Ghostpoet: Dark Days and Canapés

Ghostpoet: Dark Days and Canapés

Dark Days and Canapés has a way of sounding monotonous.

Ghostpoet: Dark Days and Canapés

2.75 / 5

There’s a long tradition of downtempo British music which appeals to those who love electronica and pop influences. From Tricky’s earliest recordings to the enormous Massive Attack, the combination of chilled out music and slightly south of normal approaches to production has made for some of the freshest music of the last couple of decades. Obaro Ejimiwe’s Ghostpoet has continued that tradition with a series of records which see him make gentle idea suggestions into a microphone over a combination of trip-hop beats, atmospheric sounds and jazz influences.

While his records are definitely innovative, his approach to performance on his latest record Dark Days and Canapés has a way of sounding monotonous. The inflections of his speech do not change in any way from the beginning of the record to the end. He simply speaks the lines, inflecting with an oddly unstable fluctuation at the end which sounds more like a pubescent boy discovering his changing voice than a deliberate attempt to sound cool or accessible.

The strength of Ghostpoet is in the music production. As an instrumental record, Dark Days and Canapés would really impress the same people who love Bonobo or DJ Shadow. Indeed there’s a very Ninja Tune element to the whole record. But again where it falls short is introducing the same vocal pattern in every track. It could best be described as a sort of artistic self-indulgence where Ejimiwe remixes the same song twelve times with marginally different but equally mundane samples and patterns. One exception is “Live>Leave,” which stands out as one track that boasts a little more musicality than the intro opener “One More Sip.”

It’s hard to know what to call this music other than to say that it’s dinner music for a party in which everyone has already given up hope. Perhaps at an end-of-the-world scenario, a track like “Karoshi” would inspire someone to dance around the room but I doubt it. It’s far more likely that the record is played at their funeral. There is some really interesting mounting drum patterns and it’s easy to see why the guy is taken seriously as a musician. But it must be stated that even though “Blind as a Bat…” is a beautifully sampled track, there aren’t enough martinis in the world to draw in the crowd. The jazz pianos in the latter half of the track are a distraction upon a distraction. “Woe is Meee” again features top-notch music production with a wobbly baseline and a sort of knocking percussion which can be heard from that locked basement you’re repeatedly told not to go into in the dark.

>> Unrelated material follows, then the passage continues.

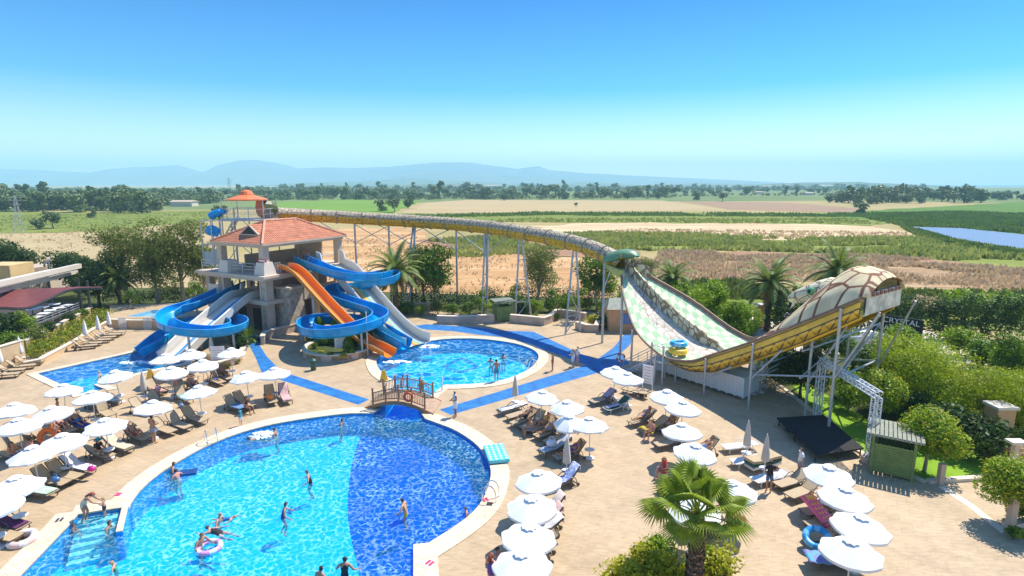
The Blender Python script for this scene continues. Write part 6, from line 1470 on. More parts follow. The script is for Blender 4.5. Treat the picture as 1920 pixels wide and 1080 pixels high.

Everyone’s got a singing style, of course, and Ejimiwe’s approach is less about a style imposed on a type of content than a consistent and measured repeat of the same pattern ad nauseam. “Immigrant Boogie” manages to sound more energetic than some of the other tracks but then you realize he’s singing about the displacement of refugees. There’s nothing inherently wrong with a depressing record but when every poem or story is delivered in the same spoken-word meets vocal-fry style, it becomes relentless. By the time you’ve reached the end of the album, the idea of rewinding it simply means rewinding to the start. No track is so good that it shines above the rest and in general the experience is blander than it is heartbreaking and more bleak than just boring. While it boasts great production value, there’s little here that could be singled out for repeat play on its own virtues.